Ребята мигом вернулись, и мы взлетели.
– Да, хорошей мишенью мы были вместе с вами и с вашим концертом, – подвел итог нашей общественной работы руководитель поездки.
Мы вернулись в Кабул, и последний концерт был у нас в этот день в авторемонтном полку. Концерт закончился, и встал вопрос, где ночевать… В гостинице, до которой нужно успеть доехать до комендантского часа, или в полку? Если бы знать, какие опасности таит езда в преддверии времени часа Х, даже в сопровождении БТР и нескольких автоматчиков, ответ был бы однозначным в пользу ночевки в полку. Но мы были еще нестреляными, боязнь показаться перетрусившими тоже мешала принять правильное решение. И мы поехали в Кабул.

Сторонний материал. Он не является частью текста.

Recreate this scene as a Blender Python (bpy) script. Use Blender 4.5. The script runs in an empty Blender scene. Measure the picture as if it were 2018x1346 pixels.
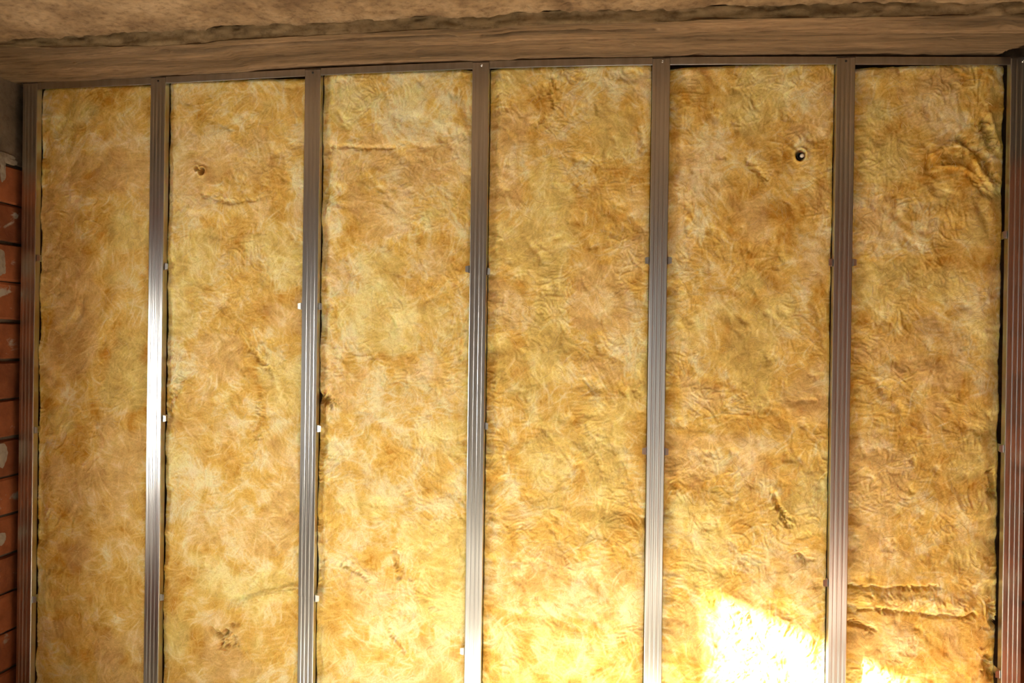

У нас проводником, или сопровождающим, был капитан с Западной Украины. Ему до дембеля оставалось 10 дней, и он очень боялся (и не стеснялся об этом говорить), что в эти последние дни его подстрелят. Юра, так его звали, вошел в наш пазик и сразу лег на пол, обрадовав нас фразой, что сегодня мы попадем в передрягу. Наш худрук сел впереди, и его забаррикадировали басовой колонкой. Я сидел у прохода рядом с нашим конферансье Мишей Ереминым. Все затихли… И в этой зловещей тишине наша колонна тронулась в путь. Я обратил внимание, что мой сосед интуитивно пытается вписаться в проекцию латунной перегородки, на которой крепятся стекла в автобусе. Я хотел пошутить над Мишей, но поймал себя на том, что пытаюсь хэбэшную панамку покрепче натянуть себе на голову.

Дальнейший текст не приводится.